ASU News spoke with her about her fellowship and her research.

Question: Could you give a short statement on your book in layman’s terms? 

Answer: My book "In Transit" will focus on the global displacement of Polish Catholic and Jewish families in the aftermath of World War II. It aims to, first, go beyond a linear narrative of postwar migrations from the DP camps to the United States. Second, it integrates Polish Jewish and Catholic experiences, which are almost exclusively narrated in isolation from each other. Third, it focuses on refugees' agency, placing it within gendered family dynamics and the broader historical contexts. The project draws extensively on oral histories in addition to a variety of archival sources, mainly from immigrant organizations. 

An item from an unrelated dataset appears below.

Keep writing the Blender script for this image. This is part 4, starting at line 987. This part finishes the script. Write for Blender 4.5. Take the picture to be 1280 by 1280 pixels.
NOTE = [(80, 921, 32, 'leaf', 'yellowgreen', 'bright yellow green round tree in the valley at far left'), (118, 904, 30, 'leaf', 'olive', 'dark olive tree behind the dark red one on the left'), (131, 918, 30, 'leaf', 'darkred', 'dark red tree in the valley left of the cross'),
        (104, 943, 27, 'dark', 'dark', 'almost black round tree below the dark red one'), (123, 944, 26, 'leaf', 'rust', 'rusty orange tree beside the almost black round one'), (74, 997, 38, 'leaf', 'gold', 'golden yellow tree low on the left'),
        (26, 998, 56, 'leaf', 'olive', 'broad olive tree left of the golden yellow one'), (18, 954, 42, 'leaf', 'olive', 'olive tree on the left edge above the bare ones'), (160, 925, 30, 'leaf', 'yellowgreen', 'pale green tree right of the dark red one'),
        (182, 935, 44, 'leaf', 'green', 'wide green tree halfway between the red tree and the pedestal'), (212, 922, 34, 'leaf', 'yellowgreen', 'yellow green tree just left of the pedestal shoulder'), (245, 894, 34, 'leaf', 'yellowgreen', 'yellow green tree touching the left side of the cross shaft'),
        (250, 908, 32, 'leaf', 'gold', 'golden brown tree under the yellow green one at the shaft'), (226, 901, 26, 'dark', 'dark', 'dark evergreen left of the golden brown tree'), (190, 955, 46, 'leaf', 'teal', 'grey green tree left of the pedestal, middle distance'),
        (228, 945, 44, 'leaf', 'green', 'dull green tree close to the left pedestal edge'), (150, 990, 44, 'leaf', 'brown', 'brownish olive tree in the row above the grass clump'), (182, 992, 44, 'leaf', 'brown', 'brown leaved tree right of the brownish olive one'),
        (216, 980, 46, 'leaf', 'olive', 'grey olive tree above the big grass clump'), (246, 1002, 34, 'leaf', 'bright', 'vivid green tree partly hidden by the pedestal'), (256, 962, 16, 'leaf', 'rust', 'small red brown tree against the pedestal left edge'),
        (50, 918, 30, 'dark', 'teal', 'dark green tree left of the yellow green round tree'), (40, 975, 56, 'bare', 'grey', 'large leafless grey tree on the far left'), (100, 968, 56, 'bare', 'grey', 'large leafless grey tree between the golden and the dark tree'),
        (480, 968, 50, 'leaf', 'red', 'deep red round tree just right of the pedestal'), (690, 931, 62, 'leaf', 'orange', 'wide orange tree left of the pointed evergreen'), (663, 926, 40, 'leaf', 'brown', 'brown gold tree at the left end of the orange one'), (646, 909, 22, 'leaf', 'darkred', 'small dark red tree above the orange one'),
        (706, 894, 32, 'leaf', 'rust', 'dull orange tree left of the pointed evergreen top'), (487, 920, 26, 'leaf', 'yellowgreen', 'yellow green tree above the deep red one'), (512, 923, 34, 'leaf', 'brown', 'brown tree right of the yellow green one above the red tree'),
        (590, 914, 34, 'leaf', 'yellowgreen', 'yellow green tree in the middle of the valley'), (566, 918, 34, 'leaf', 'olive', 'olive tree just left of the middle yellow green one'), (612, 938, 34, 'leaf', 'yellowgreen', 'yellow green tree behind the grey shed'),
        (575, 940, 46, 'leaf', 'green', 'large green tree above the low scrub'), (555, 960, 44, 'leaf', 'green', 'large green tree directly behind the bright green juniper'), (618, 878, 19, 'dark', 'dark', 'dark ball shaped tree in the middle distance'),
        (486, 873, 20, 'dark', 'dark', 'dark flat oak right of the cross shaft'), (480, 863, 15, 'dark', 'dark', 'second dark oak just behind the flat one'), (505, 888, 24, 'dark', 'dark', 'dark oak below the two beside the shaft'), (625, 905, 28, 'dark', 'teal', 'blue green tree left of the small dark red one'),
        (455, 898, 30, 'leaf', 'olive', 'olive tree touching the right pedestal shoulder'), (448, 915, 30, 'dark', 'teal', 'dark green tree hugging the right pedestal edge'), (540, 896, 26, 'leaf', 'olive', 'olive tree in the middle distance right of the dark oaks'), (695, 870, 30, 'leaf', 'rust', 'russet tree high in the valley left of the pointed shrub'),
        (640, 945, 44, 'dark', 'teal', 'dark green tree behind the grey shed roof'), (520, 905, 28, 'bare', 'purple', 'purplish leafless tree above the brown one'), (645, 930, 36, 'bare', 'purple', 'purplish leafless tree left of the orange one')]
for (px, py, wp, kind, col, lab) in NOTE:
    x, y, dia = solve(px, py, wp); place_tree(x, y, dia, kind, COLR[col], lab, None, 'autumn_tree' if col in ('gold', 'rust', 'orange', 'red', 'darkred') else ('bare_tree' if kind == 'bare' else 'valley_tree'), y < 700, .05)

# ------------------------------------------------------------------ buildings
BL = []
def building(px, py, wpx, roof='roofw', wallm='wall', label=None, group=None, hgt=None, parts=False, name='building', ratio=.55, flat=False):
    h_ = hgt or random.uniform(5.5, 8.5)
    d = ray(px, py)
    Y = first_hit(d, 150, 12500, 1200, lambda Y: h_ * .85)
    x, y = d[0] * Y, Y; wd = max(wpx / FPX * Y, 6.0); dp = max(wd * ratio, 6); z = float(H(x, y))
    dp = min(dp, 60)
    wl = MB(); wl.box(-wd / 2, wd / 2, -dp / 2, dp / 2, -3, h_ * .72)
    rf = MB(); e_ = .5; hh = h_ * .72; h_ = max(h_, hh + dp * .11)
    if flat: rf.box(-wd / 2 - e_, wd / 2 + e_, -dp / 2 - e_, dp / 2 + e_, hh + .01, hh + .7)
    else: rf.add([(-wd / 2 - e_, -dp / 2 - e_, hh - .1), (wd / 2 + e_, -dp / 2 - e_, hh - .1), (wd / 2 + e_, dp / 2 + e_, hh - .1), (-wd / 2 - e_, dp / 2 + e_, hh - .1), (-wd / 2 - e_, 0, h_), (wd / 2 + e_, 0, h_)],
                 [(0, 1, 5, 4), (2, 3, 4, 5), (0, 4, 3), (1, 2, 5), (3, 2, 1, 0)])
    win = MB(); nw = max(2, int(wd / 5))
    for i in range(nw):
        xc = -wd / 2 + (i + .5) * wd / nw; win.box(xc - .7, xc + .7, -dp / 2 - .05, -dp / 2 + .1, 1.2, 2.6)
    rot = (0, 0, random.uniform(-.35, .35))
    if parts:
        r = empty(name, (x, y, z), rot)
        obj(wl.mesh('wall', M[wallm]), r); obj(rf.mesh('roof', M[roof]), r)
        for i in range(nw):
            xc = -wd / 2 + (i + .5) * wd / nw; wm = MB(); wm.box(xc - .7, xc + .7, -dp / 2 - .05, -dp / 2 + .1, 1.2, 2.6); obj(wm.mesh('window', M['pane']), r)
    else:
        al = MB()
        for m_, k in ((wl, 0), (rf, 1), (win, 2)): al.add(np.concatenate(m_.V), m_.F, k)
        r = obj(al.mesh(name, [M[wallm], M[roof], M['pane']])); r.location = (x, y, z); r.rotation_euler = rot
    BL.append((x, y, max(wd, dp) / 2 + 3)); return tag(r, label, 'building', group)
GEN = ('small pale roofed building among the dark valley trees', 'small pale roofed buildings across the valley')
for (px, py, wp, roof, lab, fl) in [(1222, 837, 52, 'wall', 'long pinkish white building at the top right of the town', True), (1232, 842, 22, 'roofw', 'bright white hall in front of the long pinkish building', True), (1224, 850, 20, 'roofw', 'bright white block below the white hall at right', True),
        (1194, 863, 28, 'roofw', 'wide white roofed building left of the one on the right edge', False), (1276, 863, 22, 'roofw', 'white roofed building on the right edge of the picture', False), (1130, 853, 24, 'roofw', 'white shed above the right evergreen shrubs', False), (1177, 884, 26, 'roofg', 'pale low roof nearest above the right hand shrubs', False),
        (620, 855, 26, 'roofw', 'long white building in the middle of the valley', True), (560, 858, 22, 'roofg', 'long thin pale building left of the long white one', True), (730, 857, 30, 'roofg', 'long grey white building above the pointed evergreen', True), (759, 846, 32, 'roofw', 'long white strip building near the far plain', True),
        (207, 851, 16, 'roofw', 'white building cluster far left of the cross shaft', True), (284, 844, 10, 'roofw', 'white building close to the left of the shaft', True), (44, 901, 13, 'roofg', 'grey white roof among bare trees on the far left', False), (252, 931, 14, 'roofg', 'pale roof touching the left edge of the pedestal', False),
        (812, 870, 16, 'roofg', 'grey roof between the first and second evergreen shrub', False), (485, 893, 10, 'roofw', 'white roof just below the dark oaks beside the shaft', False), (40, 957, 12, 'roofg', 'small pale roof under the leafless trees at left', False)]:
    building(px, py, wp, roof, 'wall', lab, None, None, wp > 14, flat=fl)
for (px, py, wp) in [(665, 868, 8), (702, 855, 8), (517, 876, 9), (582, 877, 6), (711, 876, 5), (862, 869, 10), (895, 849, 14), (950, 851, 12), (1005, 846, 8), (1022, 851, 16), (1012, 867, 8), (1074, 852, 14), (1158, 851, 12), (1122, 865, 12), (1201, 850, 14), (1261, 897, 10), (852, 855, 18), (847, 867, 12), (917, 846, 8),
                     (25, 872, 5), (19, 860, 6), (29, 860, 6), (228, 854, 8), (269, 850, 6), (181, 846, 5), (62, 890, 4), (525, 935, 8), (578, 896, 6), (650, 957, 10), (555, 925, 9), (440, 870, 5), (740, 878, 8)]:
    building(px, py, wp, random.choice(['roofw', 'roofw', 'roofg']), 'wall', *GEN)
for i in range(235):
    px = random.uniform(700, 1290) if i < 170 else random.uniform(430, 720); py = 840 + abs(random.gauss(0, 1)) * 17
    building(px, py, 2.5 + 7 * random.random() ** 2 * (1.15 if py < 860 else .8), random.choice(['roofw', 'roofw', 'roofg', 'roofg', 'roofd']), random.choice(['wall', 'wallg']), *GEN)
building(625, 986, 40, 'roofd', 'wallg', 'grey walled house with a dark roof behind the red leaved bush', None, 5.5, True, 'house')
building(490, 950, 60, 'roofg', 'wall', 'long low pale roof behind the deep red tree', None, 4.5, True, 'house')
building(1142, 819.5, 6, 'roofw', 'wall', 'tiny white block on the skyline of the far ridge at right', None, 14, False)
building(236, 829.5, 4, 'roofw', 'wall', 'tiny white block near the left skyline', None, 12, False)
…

Q: In addition to conducting extensive research on Polish-Jewish relations, anti-Semitism and ethnic violence, you have served as director for Poland for John J. Hartman's Foundation of Remembrance and Reconciliation and received the Shofar Zachor Award from the Phoenix Holocaust Survivors' Association for your work in Holocaust education and community interaction. There is a public-facing ethos to your work that goes beyond that of most academic historians. How do your research and community work inform your approach to the other?

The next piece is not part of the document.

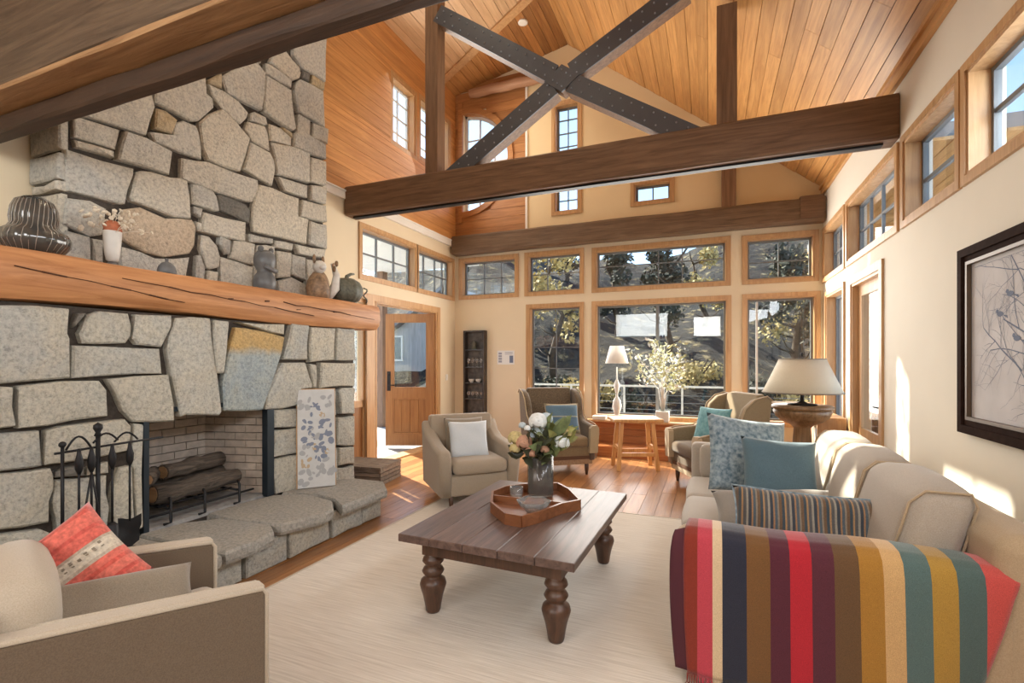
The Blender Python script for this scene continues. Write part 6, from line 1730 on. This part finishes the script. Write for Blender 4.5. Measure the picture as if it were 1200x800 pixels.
cn = [0, 0]
for k in range(10):
    g_ = k % 2
    x = -6.6 + k * 1.25
    bush(x, 12.6 + (k * 3 % 4) * .35, rt_.uniform(.45, .6), M_FOLG if g_ else M_FOLD, ('golden dry bush behind the terrace, %s of these from the left' if g_ else 'dark evergreen bush behind the terrace, %s of these from the left') % ORDL[cn[g_]], 'golden bushes behind the terrace' if g_ else 'dark bushes behind the terrace', 300 + k)
    cn[g_] += 1
for k, (x, y) in enumerate(((-12.5, 11.6), (-11.5, 8.6))):
    tree(x, y, 3.9, M_SPRIG, 90, 'bright green tree beside the house, the %s one from the corner windows' % ('nearer', 'farther')[k], 'green trees left of the house', .12, 500 + k, -.3, (.4, 1.0))
# porch beyond the right wall : roof, posts, soffit boards
pr = thing('right_porch', 'timber porch roof and posts outside the high right windows', 'porch', (3.0, 5.5, -.3))
m = MB(); m.box(1.70, 3.9, 5.6, 10.6, 3.55, 3.68); m.build('roof', M_ROOFG, pr, world=True)
for k in range(12):
    o_ = plank(pr, M_CEIL, (1.79 + k * .18 - 3.0, 8.1 - 5.5, 3.535 + .3), (.17, 5.0, .03))
m = MB(); m.box(3.55, 3.78, 5.6, 10.6, 3.25, 3.53); m.build('beam', M_BEAM, pr, world=True)
for y in (5.7, 7.9, 10.2):
    m = MB(); m.box(3.57, 3.76, y, y + .19, -.35, 3.25); m.build('post', M_POST, pr, world=True)
pl = thing('entry_porch', 'pale boarded porch roof with posts outside the entry door', 'porch', (-5.8, 6.4, -.3))
m = MB(); m.box(-7.3, -4.66, 4.2, 9.6, 3.62, 3.75); m.build('roof', M_ROOFG, pl, world=True)
m = MB(); m.box(-7.25, -4.66, 4.25, 9.55, 3.58, 3.62); m.build('soffit', M_WHITE, pl, world=True)
for y in (4.4, 9.3):
    m = MB(); m.box(-7.2, -7.02, y, y + .18, -.35, 3.58); m.build('post', M_POST, pl, world=True)
m = MB(); m.box(-7.2, -4.66, 4.3, 9.5, -.3, -.03); m.build('deck', M_GREYW, pl, world=True)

A: I must first admit that this public-facing work does not come easy to me. By disposition, I’m a rather shy person for whom public events always come with a good deal of stress. But when I joined ASU in 2011, there was no question that public outreach will be an important aspect of my intellectual endeavors here. I came to work with these wonderful and formidable directors of two centers: Hava Samuelson at the Center for Jewish Studies and Steven Batalden (now retired) at the Melikian Center. 

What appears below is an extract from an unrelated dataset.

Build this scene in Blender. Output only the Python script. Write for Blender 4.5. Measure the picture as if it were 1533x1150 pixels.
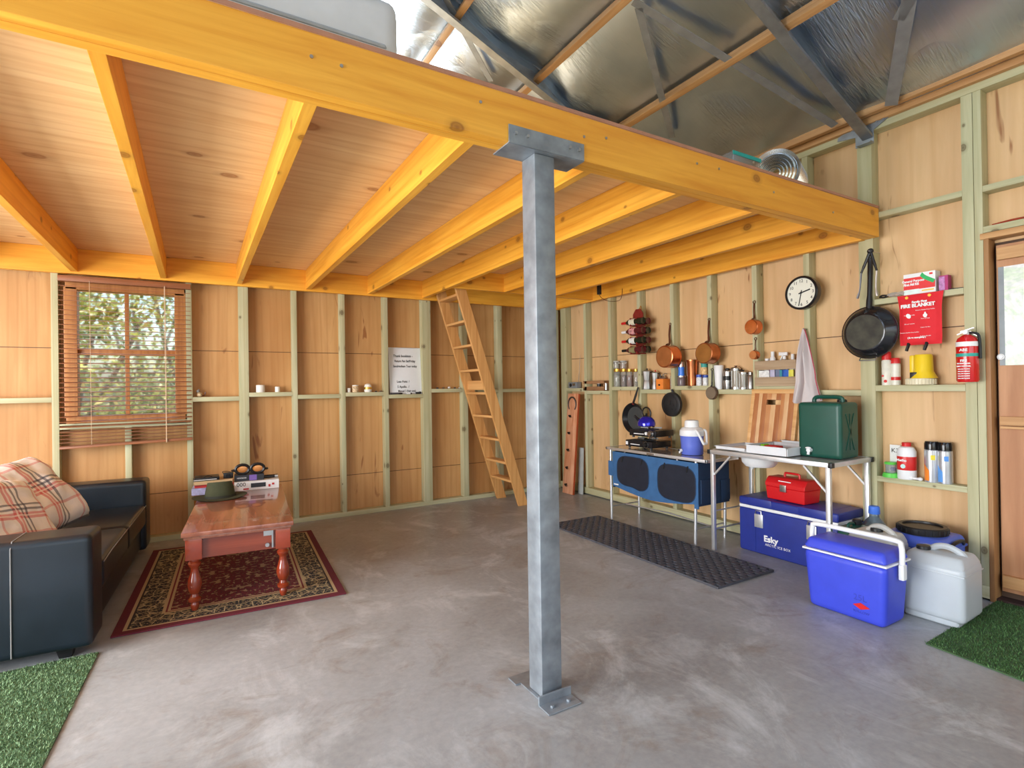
import bpy, bmesh, math, random
from mathutils import Vector, Matrix, noise
R = random.Random(7)
PI = math.pi
for o in list(bpy.data.objects): bpy.data.objects.remove(o)
scn = bpy.context.scene
COL = scn.collection

# ------------------------------------------------------------------ camera
S = 1.333
FPX, YAW, PITCH, ROLL = 796.455, .535, .0046, -.0145
CAM = Vector((-2.9658, -4.1236, .9675)) * S
FW = Vector((math.sin(YAW)*math.cos(PITCH), math.cos(YAW)*math.cos(PITCH), math.sin(PITCH)))
_r = Vector((math.cos(YAW), -math.sin(YAW), 0)); _u = _r.cross(FW)
RT = _r*math.cos(ROLL) + _u*math.sin(ROLL)
UP = -_r*math.sin(ROLL) + _u*math.cos(ROLL)
cd = bpy.data.cameras.new('camera'); cam = bpy.data.objects.new('camera', cd); COL.objects.link(cam)
cd.sensor_width = 36; cd.lens = FPX/1533*36; cd.clip_start = .05; cd.clip_end = 200
cam.matrix_world = Matrix(((RT.x, UP.x, -FW.x, CAM.x), (RT.y, UP.y, -FW.y, CAM.y), (RT.z, UP.z, -FW.z, CAM.z), (0, 0, 0, 1)))
scn.camera = cam

# ------------------------------------------------------------------ world, lights, exposure
vs = scn.view_settings
vs.view_transform = 'Standard'; vs.look = 'None'; vs.gamma = 1; vs.use_curve_mapping = False
vs.exposure = -0.12
w = bpy.data.worlds.new('world'); scn.world = w; w.use_nodes = True
wn = w.node_tree.nodes; wl = w.node_tree.links; wn.clear()
sky = wn.new('ShaderNodeTexSky'); sky.sky_type = 'NISHITA'; sky.sun_disc = False
sky.sun_elevation = math.radians(50); sky.sun_rotation = math.radians(250); sky.air_density = 1.2; sky.dust_density = 3
bg = wn.new('ShaderNodeBackground'); bg.inputs['Strength'].default_value = .45
wo = wn.new('ShaderNodeOutputWorld')
wl.new(sky.outputs[0], bg.inputs[0]); wl.new(bg.outputs[0], wo.inputs[0])

def sun(rot, energy, col, angle=2):
    l = bpy.data.lights.new('sun', 'SUN'); l.energy = energy; l.color = col; l.angle = math.radians(angle)
    o = bpy.data.objects.new('sun', l); o.rotation_euler = rot; COL.objects.link(o); o.location = (0, 8, 12)
sun((math.radians(-38), math.radians(-30), 0), 10.0, (1, .93, .78))
def area(name, loc, rot, sx, sy, energy, col):
    l = bpy.data.lights.new(name, 'AREA'); l.shape = 'RECTANGLE'; l.size = sx; l.size_y = sy; l.energy = energy; l.color = col
    o = bpy.data.objects.new(name, l); o.location = loc; o.rotation_euler = rot; COL.objects.link(o); return o
LEFT_X, BACK_Y = -7.3, -8.2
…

Both have been great champions of public outreach for years; they well understand and advocate the importance of relationships with the community at large. They have always emphasized that we are not an ivory tower but have profound responsibility to serve the public. This, of course, is one of the most important missions of ASU more broadly. I immediately understood that I’m a public scholar here! I cannot hide in my office doing research and share my expertise with students and peer scholars only, I must engage with our Valley communities. In my case, that meant mainly Jewish and ethnic Polish communities. And it has become an incredibly fulfilling and enriching experience and I’m always happy to provide either my academic expertise or any other help if needed. I have met hundreds of amazing people; some of them became my friends. I especially cherish my friendships with Holocaust survivors here in the Valley and the U.S. more broadly. It’s not surprising then that the Shofar Zachor Award was an honor of my life! I’m not saying anything original when I stress how important education on the Holocaust, in particular, and xenophobia and ethnic violence, in general, is these days.

How do the two inform each other? Thanks to my public work, I became much more comfortable in reaching out to both Jewish survivors and ethnic Poles with requests for interviews for my new research project. Some of these interviews came to fruition solely thanks to the relationships which started during my public meetings. It also, I think, made me a better writer. I now think about the broader audience, not just the academic one, when I draft my texts. 

With my academic and public work, I try to also build bridges between ethnic Polish and Jewish communities which do not often see eye to eye, to put it mildly. I think as a non-Jewish historian, a native of Poland, who does work in Polish-Jewish history, I have a unique position and special responsibility to facilitate conversations about our difficult histories. I am currently on leave, but whenever we organized events in Polish-Jewish history, I reached out to the Polish community in Phoenix. Our former honorary consul Bogumił Horchem and his wife Elżbieta were great supporters of these efforts.